Elizabeth and the Ogdens

As a result of genealogical research, I realized Elizabeth, New Jersey is closely tied to the history of Walton and the Ogden family. I had always wanted to explore that branch of my family tree so when the opportunity arose to visit, my husband and I decided to go. We had apprehension about traveling so close to New York City, but interest and curiosity overrode the misgivings.

We had been invited to attend a Wise Owl Workshop, presented by Lorna and Phil Wooldridge, a British couple whom we met at an Association For Gravestone Studies (AGS) workshop we attended in 2015, at the Snyder Academy Building in Elizabeth, adjacent to the First Presbyterian Church and cemetery. This school was attended by Alexander Hamilton, who often studied and had lunch on the cemetery grounds. The Wooldridges’ presentation was called “Gone But Not Forgotten;” it was great to see them and be among cemetery enthusiasts.

After the program we explored the cemetery.

This oldest graveyard in New Jersey, once very quiet, now has a multi-story parking garage behind it. The sounds of sirens, rap music and traffic reminded us we were in a modern, bustling city – yet somehow the cemetery seemed like an oasis of calm.

We were warmly greeted by the cemetery sexton, Tom, who told us the cemetery was once overgrown, vandalized and had many damaged stones. Thankfully, a professional conservator repaired and reset the stones properly.

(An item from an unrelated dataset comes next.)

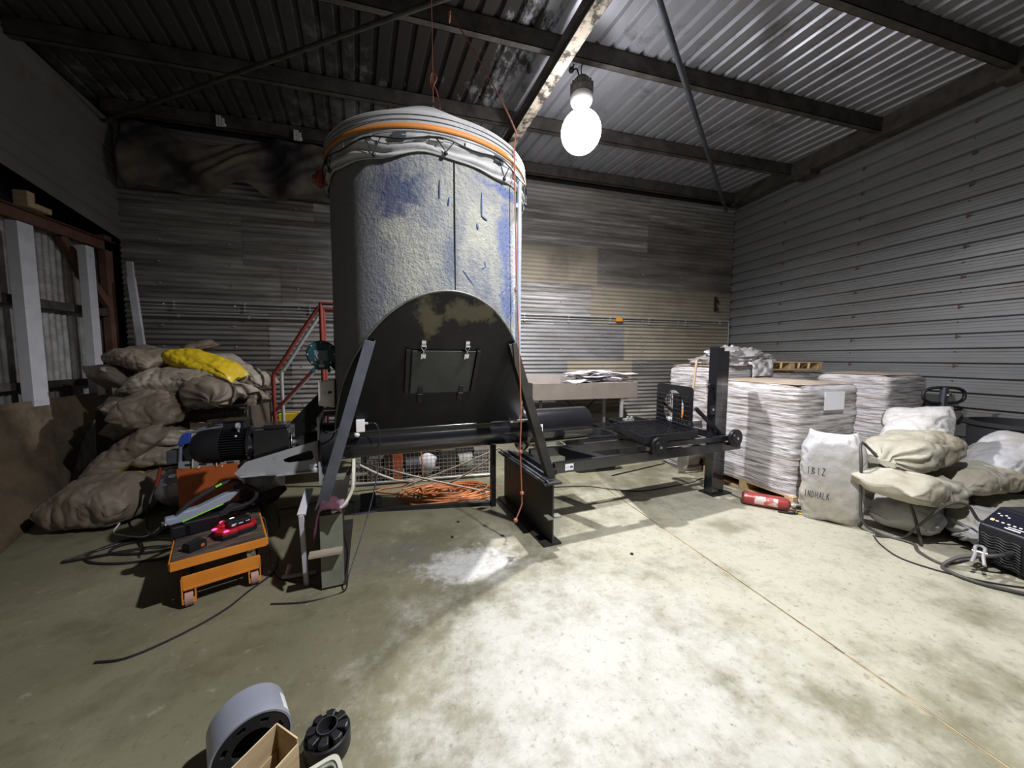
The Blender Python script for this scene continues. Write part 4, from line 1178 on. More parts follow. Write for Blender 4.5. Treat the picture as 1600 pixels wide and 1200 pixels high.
crt, cto = lthing('bagging_cart', 'black wheeled cart with mesh tray and upright holed plate on the rails', 'cart', 2.4, -0.3, 0.64)
for k, (s0, t0, lab) in enumerate(((2.05, -0.665, 'front left'), (3.13, -0.665, 'front right'), (2.16, -0.045, 'rear left'), (3.13, -0.045, 'rear right'))):
    g = MB(); TX = Matrix.Translation((s0, t0, 0.690)) @ Matrix.Rotation(R(90), 4, 'X')
    g.lathe([(0.02, -0.03), (0.055, -0.03), (0.062, -0.016), (0.095, -0.016), (0.097, 0.0), (0.095, 0.016), (0.062, 0.016), (0.055, 0.03), (0.02, 0.03)], 32, TX)
    w_ = cto(g).build('wheel', M['black_plate'], crt, smooth=35)
    g = MB(); g.cyl((s0, t0 - 0.036, 0.69), (s0, t0 + 0.036, 0.69), 0.014, n=12); cto(g).build('axle_bolt', M['steel_bright'], w_, smooth=40)
g = MB()
g.box(2.05, 3.12, -0.63, -0.59, 0.665, 0.715); g.box(2.08, 3.12, -0.10, -0.06, 0.665, 0.715)
g.box(2.03, 2.08, -0.63, -0.06, 0.66, 0.715); g.box(3.09, 3.14, -0.63, -0.06, 0.66, 0.715)
for s0 in (2.2, 2.75): g.box(s0, s0 + 0.04, -0.6, -0.08, 0.665, 0.712)
cto(g).build('cart_frame', M['black_paint'], crt, bevel=0.002)
cor = [Vector((1.88, -0.64)), Vector((2.64, -0.60)), Vector((2.82, 0.06)), Vector((2.08, 0.06))]
def tp(u, v): return (cor[0] * (1 - u) + cor[1] * u) * (1 - v) + (cor[3] * (1 - u) + cor[2] * u) * v
g = MB()
for i in range(4):
    a, b = cor[i], cor[(i + 1) % 4]; g.bar((a.x, a.y, 0.765), (b.x, b.y, 0.765), 0.012, 0.07)
g.add([(c.x, c.y, 0.745) for c in cor] + [(c.x, c.y, 0.737) for c in cor], [(0, 1, 2, 3), (7, 6, 5, 4)])
for s0 in (2.15, 2.6):
    g.box(s0, s0 + 0.05, -0.5, -0.45, 0.71, 0.74); g.box(s0 + .1, s0 + 0.15, -0.15, -0.1, 0.71, 0.74)
tr = cto(g).build('tray', M['black_plate'], crt)
g = MB()
for k in range(1, 12):
    a, b = tp(k / 12, 0), tp(k / 12, 1); g.cyl((a.x, a.y, 0.795), (b.x, b.y, 0.795), 0.005, n=6)
    a, b = tp(0, k / 12), tp(1, k / 12); g.cyl((a.x, a.y, 0.803), (b.x, b.y, 0.803), 0.005, n=6)
cto(g).build('tray_mesh', M['black_paint'], tr)['kind'] = 'stuff'
# upright plate with round hole and wire grille
pa, pb = Vector((2.645, -0.52, 0.745)), Vector((2.83, 0.17, 0.745))
du = (pb - pa); PW = du.length; du.normalize(); dn = du.cross(Vector((0, 0, 1)))  # outward to +s
PM = Matrix.Translation(pa) @ Matrix((du, Vector((0, 0, 1)), dn)).transposed().to_4x4()
PHh = 0.50
outer = ell_loop(PW / 2, PHh / 2, PW / 2, PHh / 2, 48, 14.0)
inner = ell_loop(PW / 2, 0.235, 0.205, 0.205, 48)
g = MB(); g.holed(outer, inner, 0.01, PM); pl_ = cto(g).build('bag_plate', M['black_plate'], crt)
g = MB()
for k in range(9):
    x = 0.04 + (PW - 0.08) * k / 8; g.cyl(PM @ Vector((x, 0.02, -0.02)), PM @ Vector((x, 0.40, -0.02)), 0.0035, n=6)
for k in range(8):
    y = 0.03 + 0.36 * k / 7; g.cyl(PM @ Vector((0.02, y, -0.026)), PM @ Vector((PW - 0.02, y, -0.026)), 0.0035, n=6)
cto(g).build('grille', M['black_paint'], pl_)['kind'] = 'stuff'
g = MB(); g.box(PW / 2 - 0.09, PW / 2 + 0.03, 0.03, 0.40, 0.012, 0.05, PM); cto(g).build('push_bar', M['black_plate'], pl_)
g = MB(); g.bar((2.80, -0.43, 1.0), (3.10, -0.50, 0.715), 0.035, 0.035); cto(g).build('strut', M['black_plate'], crt)
g = MB(); g.bar((2.90, 0.14, 1.0), (3.12, -0.06, 0.715), 0.035, 0.035); cto(g).build('strut', M['black_plate'], crt)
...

The Ogdens migrated to the New World in 1640 from England and moved to Elizabethtown, as it was called, in 1665. A prominent family, they were among the area’s earliest settlers and founding fathers, entering such professions as law, religion, and politics. It was thrilling for both of us to see and touch these old stones. The majority of them were red sandstone, and many had death heads or winged faces, common iconography of the time. As was the custom, the dead were interred immediately behind the meeting house. As time went by, the church was added to, so the earliest graves now lie under the church. Such is the case of “John The Pilgrim,” my ninth greatgrandfather. Some of the “early slabs” were set in the church walls.

The church now has a robust and active Hispanic congregation. We were warmly greeted and invited in. Although the service was in Spanish we could feel the dedication and faith. The program featured much singing and rejoicing and participation from young people.

According to the Elizabeth, New Jersey Historical Society web page: “Less than 50 years after the landing of the Pilgrims at Plymouth and 20 years before Philadelphia was settled by the Quakers, a small group of men signed a treaty with the native Indians on October 28, 1664 and established Elizabethtown. They built a Meeting House in which to gather for public affairs on weekdays and worship on Sundays. The first Colonial Assembly met in that building on May 26, 1668. It was the first and only English-speaking congregation for years in what would become New Jersey. Three and a half centuries later, this church, parish house, and burial ground still occupy that site; a witness to the faith and our continuing commitment in the heart of the city.”

One story, which I had never heard, concerned the minister James Caldwell and his wife Hannah Ogden. Hannah was killed in the Battle of Connecticut Farms in 1780 and their home was burned. Hannah at home with her nine children and after nursing one child was sitting on the bed when a British soldier came to the window and shot her. She was mortally wounded instantly. The Union City, N.J. seal depicts Hannah as she was slain – she is considered a martyr to the cause. James, very vocal in his opposition of the British, was armed when he was preaching in the pulpit. James was killed by a British sentry in 1781. The orphaned children were raised by friends.

Three Ogden brothers came and settled in Walton in the early 1800s. One of those brothers, Daniel, had a son, Abraham, who settled on West Brook and wrote a farmer’s diary from 1849-1855. I was lucky enough to have transcribed it before it was donated to the library and consequently lost in a flood.

William B. Ogden, another ancestor, went on to fame and fortune from his humble beginnings in Delaware County. He became the first mayor of Chicago and amassed a fortune from land and business holdings. Unfortunately, he lost many items in the Great Chicago Fire of 1871. His legacy remains as he donated money for Walton to build the William B. Ogden Free Library, a beautiful structure made from native bluestone. It was completed in 1897 and is listed on the National Register of Historic Places. There are still Ogdens in Walton.

Dale and I continue to be amazed at the history that can be uncovered doing one’s genealogy.